**Data segment:**
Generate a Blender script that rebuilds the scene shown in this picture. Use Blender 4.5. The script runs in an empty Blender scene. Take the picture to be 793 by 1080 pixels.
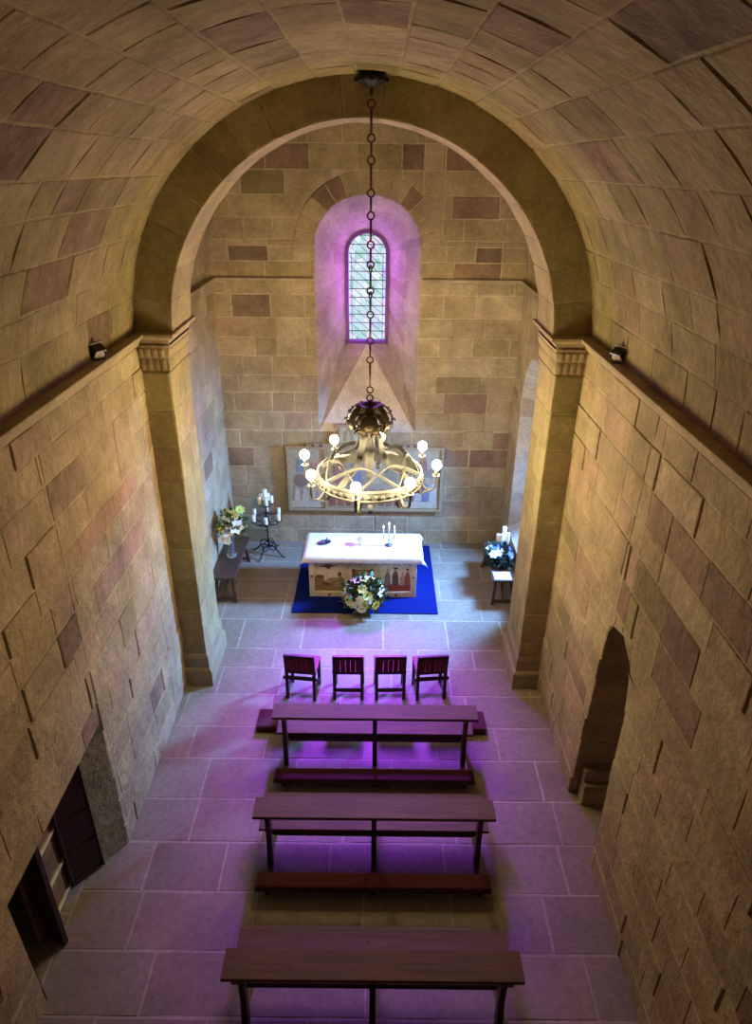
import bpy, bmesh, math, random
from mathutils import Vector, Matrix
PI = math.pi
sc = bpy.context.scene
COL = sc.collection
V = Vector

# ------------------------------------------------------------------ tagging
def thing(name, label, cat, loc=(0, 0, 0), rz=0, group=None):
    o = bpy.data.objects.new(name, None); COL.objects.link(o)
    o.location = loc; o.rotation_euler = (0, 0, rz)
    o.empty_display_size = .1
    o['label'] = label; o['category'] = cat
    if group: o['group'] = group
    return o
def tag(o, label, cat, group=None):
    o['label'] = label; o['category'] = cat
    if group: o['group'] = group
    return o
def struct(o):
    o['kind'] = 'structure'; return o
def kids(o):
    return [c for c in COL.objects if c.parent == o]
def copy_tree(o, parent=None):
    c = o.copy(); COL.objects.link(c)
    if parent: c.parent = parent
    for ch in kids(o): copy_tree(ch, c)
    return c

# ------------------------------------------------------------------ mesh builder
class MB:
    def __init__(s): s.v = []; s.f = []; s.t = []; s.sm = []
    def add(s, verts, faces, tint=(1, 1, 1), smooth=False):
        b = len(s.v); s.v += [tuple(p) for p in verts]
        for f in faces:
            s.f.append([b + i for i in f]); s.t.append(tint); s.sm.append(smooth)
    def box(s, c, d, rot=None, tint=(1, 1, 1), bev=0.0):
        bm = bmesh.new(); bmesh.ops.create_cube(bm, size=1)
        for v in bm.verts: v.co = V((v.co.x * d[0], v.co.y * d[1], v.co.z * d[2]))
        if bev > 0:
            bmesh.ops.bevel(bm, geom=list(bm.edges), offset=bev, segments=2, affect='EDGES', profile=.6)
        m = Matrix.Translation(V(c)) @ (rot.to_4x4() if rot else Matrix.Identity(4))
        bm.verts.index_update()
        s.add([m @ v.co for v in bm.verts], [[v.index for v in f.verts] for f in bm.faces], tint)
        bm.free()
    def bar(s, a, b, w, h, tint=(1, 1, 1), up=(0, 0, 1), bev=0.0):
        a, b = V(a), V(b); d = b - a; L = d.length; d.normalize()
        u = V(up)
        if abs(d.dot(u)) > .98: u = V((0, 1, 0))
        x = d.cross(u).normalized(); z = x.cross(d)
        R = Matrix((x, d, z)).transposed()
        s.box((a + b) / 2, (w, L, h), R, tint, bev)
    def tube(s, pts, r, n=8, tint=(1, 1, 1), closed=False, cap=True):
        P = [V(p) for p in pts]; N = len(P)
        R = r if isinstance(r, (list, tuple)) else [r] * N
        t0 = (P[1] - P[0]).normalized()
        nrm = t0.orthogonal().normalized(); vs = []
        for i in range(N):
            if closed: t = (P[(i + 1) % N] - P[i - 1])
            else: t = P[min(i + 1, N - 1)] - P[max(i - 1, 0)]
            t.normalize(); nrm = (nrm - t * nrm.dot(t))
            if nrm.length < 1e-6: nrm = t.orthogonal()
            nrm.normalize(); bn = t.cross(nrm)
            for k in range(n):
                a = 2 * PI * k / n
                vs.append(P[i] + (nrm * math.cos(a) + bn * math.sin(a)) * R[i])
        fs = []
        for i in range(N if closed else N - 1):
            j = (i + 1) % N
            for k in range(n):
                fs.append([i * n + k, i * n + (k + 1) % n, j * n + (k + 1) % n, j * n + k])
        if cap and not closed:
            fs.append(list(range(n))[::-1]); fs.append([(N - 1) * n + k for k in range(n)])
        s.add(vs, fs, tint, True)
    def lathe(s, prof, n=16, c=(0, 0, 0), tint=(1, 1, 1), smooth=True, M=None):
        c = V(c); vs = []; fs = []
        for (r, z) in prof:
            for k in range(n):
                a = 2 * PI * k / n; p = V((max(r, 1e-4) * math.cos(a), max(r, 1e-4) * math.sin(a), z))
                if M: p = M @ p
                vs.append(c + p)
        m = len(prof)
        for i in range(m - 1):
            for k in range(n):
                fs.append([i * n + k, i * n + (k + 1) % n, (i + 1) * n + (k + 1) % n, (i + 1) * n + k])
        fs.append(list(range(n))[::-1]); fs.append([(m - 1) * n + k for k in range(n)])
        s.add(vs, fs, tint, smooth)
    def ball(s, c, r, n=12, tint=(1, 1, 1), sq=1.0):
        m = max(6, n // 2)
        s.lathe([(r * math.sin(PI * i / m), -r * sq * math.cos(PI * i / m)) for i in range(m + 1)], n, c, tint)
    def ribbon(s, pts, wdir, w, th, tint=(1, 1, 1), smooth=True):
        """flat strap along pts, width along wdir (vector or list)"""
        P = [V(p) for p in pts]; N = len(P); vs = []
        ws = w if isinstance(w, (list, tuple)) else [w] * N
        for i in range(N):
            t = (P[min(i + 1, N - 1)] - P[max(i - 1, 0)]).normalized()
            wd = V(wdir[i]) if isinstance(wdir, list) else V(wdir)
            wd = (wd - t * wd.dot(t)).normalized(); nn = t.cross(wd)
            for (a, b) in ((-1, -1), (1, -1), (1, 1), (-1, 1)):
                vs.append(P[i] + wd * a * ws[i] / 2 + nn * b * th / 2)
        fs = []
        for i in range(N - 1):
            for k in range(4):
                fs.append([i * 4 + k, i * 4 + (k + 1) % 4, i * 4 + 4 + (k + 1) % 4, i * 4 + 4 + k])
        fs.append([3, 2, 1, 0]); fs.append([(N - 1) * 4 + k for k in range(4)])
        s.add(vs, fs, tint, False)
    def prism(s, poly, th, M, tint=(1, 1, 1)):
        """2-D outline (x,y) extruded th along local z, placed by matrix M"""
        n = len(poly)
        vs = [M @ V((x, y, 0)) for x, y in poly] + [M @ V((x, y, th)) for x, y in poly]
        fs = [list(range(n))[::-1], [n + k for k in range(n)]]
        fs += [[k, (k + 1) % n, n + (k + 1) % n, n + k] for k in range(n)]
        s.add(vs, fs, tint)
    def build(s, name, mat, parent=None, weld=False):
        me = bpy.data.meshes.new(name)
        me.from_pydata(s.v, [], s.f)
        ca = me.color_attributes.new('tint', 'FLOAT_COLOR', 'CORNER')
        i = 0; buf = []
        for f, t in zip(s.f, s.t):
            buf += [t[0], t[1], t[2], 1.0] * len(f)
        ca.data.foreach_set('color', buf)
        me.polygons.foreach_set('use_smooth', s.sm)
        if weld:
            bm = bmesh.new(); bm.from_mesh(me); bmesh.ops.recalc_face_normals(bm, faces=bm.faces); bm.to_mesh(me); bm.free()
        me.materials.append(mat); me.update()
        o = bpy.data.objects.new(name, me); COL.objects.link(o)
        if parent: o.parent = parent
        return o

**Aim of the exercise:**
Copy the material shown above in full and exactly. Skip the pictures.

**Answer for the task:**
Generate a Blender script that rebuilds the scene shown in this picture. Use Blender 4.5. The script runs in an empty Blender scene. Take the picture to be 793 by 1080 pixels.
import bpy, bmesh, math, random
from mathutils import Vector, Matrix
PI = math.pi
sc = bpy.context.scene
COL = sc.collection
V = Vector

# ------------------------------------------------------------------ tagging
def thing(name, label, cat, loc=(0, 0, 0), rz=0, group=None):
    o = bpy.data.objects.new(name, None); COL.objects.link(o)
    o.location = loc; o.rotation_euler = (0, 0, rz)
    o.empty_display_size = .1
    o['label'] = label; o['category'] = cat
    if group: o['group'] = group
    return o
def tag(o, label, cat, group=None):
    o['label'] = label; o['category'] = cat
    if group: o['group'] = group
    return o
def struct(o):
    o['kind'] = 'structure'; return o
def kids(o):
    return [c for c in COL.objects if c.parent == o]
def copy_tree(o, parent=None):
    c = o.copy(); COL.objects.link(c)
    if parent: c.parent = parent
    for ch in kids(o): copy_tree(ch, c)
    return c

# ------------------------------------------------------------------ mesh builder
class MB:
    def __init__(s): s.v = []; s.f = []; s.t = []; s.sm = []
    def add(s, verts, faces, tint=(1, 1, 1), smooth=False):
        b = len(s.v); s.v += [tuple(p) for p in verts]
        for f in faces:
            s.f.append([b + i for i in f]); s.t.append(tint); s.sm.append(smooth)
    def box(s, c, d, rot=None, tint=(1, 1, 1), bev=0.0):
        bm = bmesh.new(); bmesh.ops.create_cube(bm, size=1)
        for v in bm.verts: v.co = V((v.co.x * d[0], v.co.y * d[1], v.co.z * d[2]))
        if bev > 0:
            bmesh.ops.bevel(bm, geom=list(bm.edges), offset=bev, segments=2, affect='EDGES', profile=.6)
        m = Matrix.Translation(V(c)) @ (rot.to_4x4() if rot else Matrix.Identity(4))
        bm.verts.index_update()
        s.add([m @ v.co for v in bm.verts], [[v.index for v in f.verts] for f in bm.faces], tint)
        bm.free()
    def bar(s, a, b, w, h, tint=(1, 1, 1), up=(0, 0, 1), bev=0.0):
        a, b = V(a), V(b); d = b - a; L = d.length; d.normalize()
        u = V(up)
        if abs(d.dot(u)) > .98: u = V((0, 1, 0))
        x = d.cross(u).normalized(); z = x.cross(d)
        R = Matrix((x, d, z)).transposed()
        s.box((a + b) / 2, (w, L, h), R, tint, bev)
    def tube(s, pts, r, n=8, tint=(1, 1, 1), closed=False, cap=True):
        P = [V(p) for p in pts]; N = len(P)
        R = r if isinstance(r, (list, tuple)) else [r] * N
        t0 = (P[1] - P[0]).normalized()
        nrm = t0.orthogonal().normalized(); vs = []
        for i in range(N):
            if closed: t = (P[(i + 1) % N] - P[i - 1])
            else: t = P[min(i + 1, N - 1)] - P[max(i - 1, 0)]
            t.normalize(); nrm = (nrm - t * nrm.dot(t))
            if nrm.length < 1e-6: nrm = t.orthogonal()
            nrm.normalize(); bn = t.cross(nrm)
            for k in range(n):
                a = 2 * PI * k / n
                vs.append(P[i] + (nrm * math.cos(a) + bn * math.sin(a)) * R[i])
        fs = []
        for i in range(N if closed else N - 1):
            j = (i + 1) % N
            for k in range(n):
                fs.append([i * n + k, i * n + (k + 1) % n, j * n + (k + 1) % n, j * n + k])
        if cap and not closed:
            fs.append(list(range(n))[::-1]); fs.append([(N - 1) * n + k for k in range(n)])
        s.add(vs, fs, tint, True)
    def lathe(s, prof, n=16, c=(0, 0, 0), tint=(1, 1, 1), smooth=True, M=None):
        c = V(c); vs = []; fs = []
        for (r, z) in prof:
            for k in range(n):
                a = 2 * PI * k / n; p = V((max(r, 1e-4) * math.cos(a), max(r, 1e-4) * math.sin(a), z))
                if M: p = M @ p
                vs.append(c + p)
        m = len(prof)
        for i in range(m - 1):
            for k in range(n):
                fs.append([i * n + k, i * n + (k + 1) % n, (i + 1) * n + (k + 1) % n, (i + 1) * n + k])
        fs.append(list(range(n))[::-1]); fs.append([(m - 1) * n + k for k in range(n)])
        s.add(vs, fs, tint, smooth)
    def ball(s, c, r, n=12, tint=(1, 1, 1), sq=1.0):
        m = max(6, n // 2)
        s.lathe([(r * math.sin(PI * i / m), -r * sq * math.cos(PI * i / m)) for i in range(m + 1)], n, c, tint)
    def ribbon(s, pts, wdir, w, th, tint=(1, 1, 1), smooth=True):
        """flat strap along pts, width along wdir (vector or list)"""
        P = [V(p) for p in pts]; N = len(P); vs = []
        ws = w if isinstance(w, (list, tuple)) else [w] * N
        for i in range(N):
            t = (P[min(i + 1, N - 1)] - P[max(i - 1, 0)]).normalized()
            wd = V(wdir[i]) if isinstance(wdir, list) else V(wdir)
            wd = (wd - t * wd.dot(t)).normalized(); nn = t.cross(wd)
            for (a, b) in ((-1, -1), (1, -1), (1, 1), (-1, 1)):
                vs.append(P[i] + wd * a * ws[i] / 2 + nn * b * th / 2)
        fs = []
        for i in range(N - 1):
            for k in range(4):
                fs.append([i * 4 + k, i * 4 + (k + 1) % 4, i * 4 + 4 + (k + 1) % 4, i * 4 + 4 + k])
        fs.append([3, 2, 1, 0]); fs.append([(N - 1) * 4 + k for k in range(4)])
        s.add(vs, fs, tint, False)
    def prism(s, poly, th, M, tint=(1, 1, 1)):
        """2-D outline (x,y) extruded th along local z, placed by matrix M"""
        n = len(poly)
        vs = [M @ V((x, y, 0)) for x, y in poly] + [M @ V((x, y, th)) for x, y in poly]
        fs = [list(range(n))[::-1], [n + k for k in range(n)]]
        fs += [[k, (k + 1) % n, n + (k + 1) % n, n + k] for k in range(n)]
        s.add(vs, fs, tint)
    def build(s, name, mat, parent=None, weld=False):
        me = bpy.data.meshes.new(name)
        me.from_pydata(s.v, [], s.f)
        ca = me.color_attributes.new('tint', 'FLOAT_COLOR', 'CORNER')
        i = 0; buf = []
        for f, t in zip(s.f, s.t):
            buf += [t[0], t[1], t[2], 1.0] * len(f)
        ca.data.foreach_set('color', buf)
        me.polygons.foreach_set('use_smooth', s.sm)
        if weld:
            bm = bmesh.new(); bm.from_mesh(me); bmesh.ops.recalc_face_normals(bm, faces=bm.faces); bm.to_mesh(me); bm.free()
        me.materials.append(mat); me.update()
        o = bpy.data.objects.new(name, me); COL.objects.link(o)
        if parent: o.parent = parent
        return o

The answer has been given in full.